FOM: feasibility
Harvey Friedman
friedman at math.ohio-state.edu
Sun Oct 18 17:35:32 EDT 1998
I have no quarrel with Sazonov that investigating the notion or notions of
feasibility sounds interesting and promising. The only issue might be: what
kind of results would make this into a serious ongoing subject, with deep
and surprising results? I'm not sure we are there yet.
I would like to come back to the kind of thing you said Parikh did. Let
PA(F) be Peano arithemtic formulated without the unary predicate F for
feasible, together with the single axioms:
F(0).
(forall x)(F(x) implies F(x+1)).
We also allow abbreviations; i.e., we can introduce new predicates by
explicit definition. This shortens formulas, and hence proofs.

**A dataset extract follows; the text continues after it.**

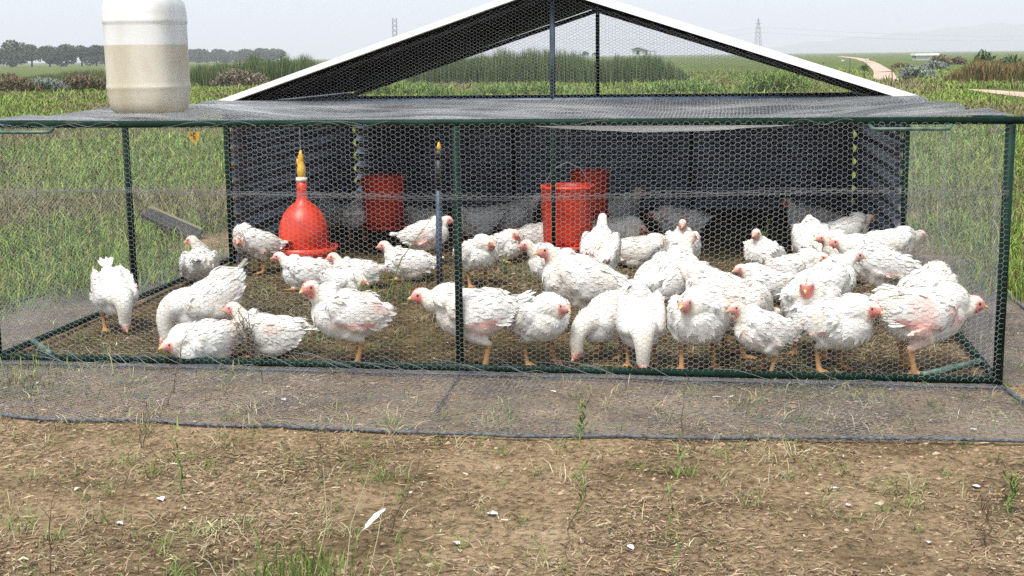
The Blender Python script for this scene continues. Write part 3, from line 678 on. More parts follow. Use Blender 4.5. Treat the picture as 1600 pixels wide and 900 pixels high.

Let 2^[n] be an exponential stack of n 2's. Obviously, we can prove in
PA(F) that F(2^[n]). A question is: how many symbols in such a proof? The
answer is: linear in n with a small constant. Also, it appears that you
need only a tiny fragment of PA for this. Just standard quantifier free
information about 0,S,+,x,exp. Conversely, how many symbols are required
for such a proof? Again, the answer seems to be: linear in n with a small
constant.
How explicit are the known estimates?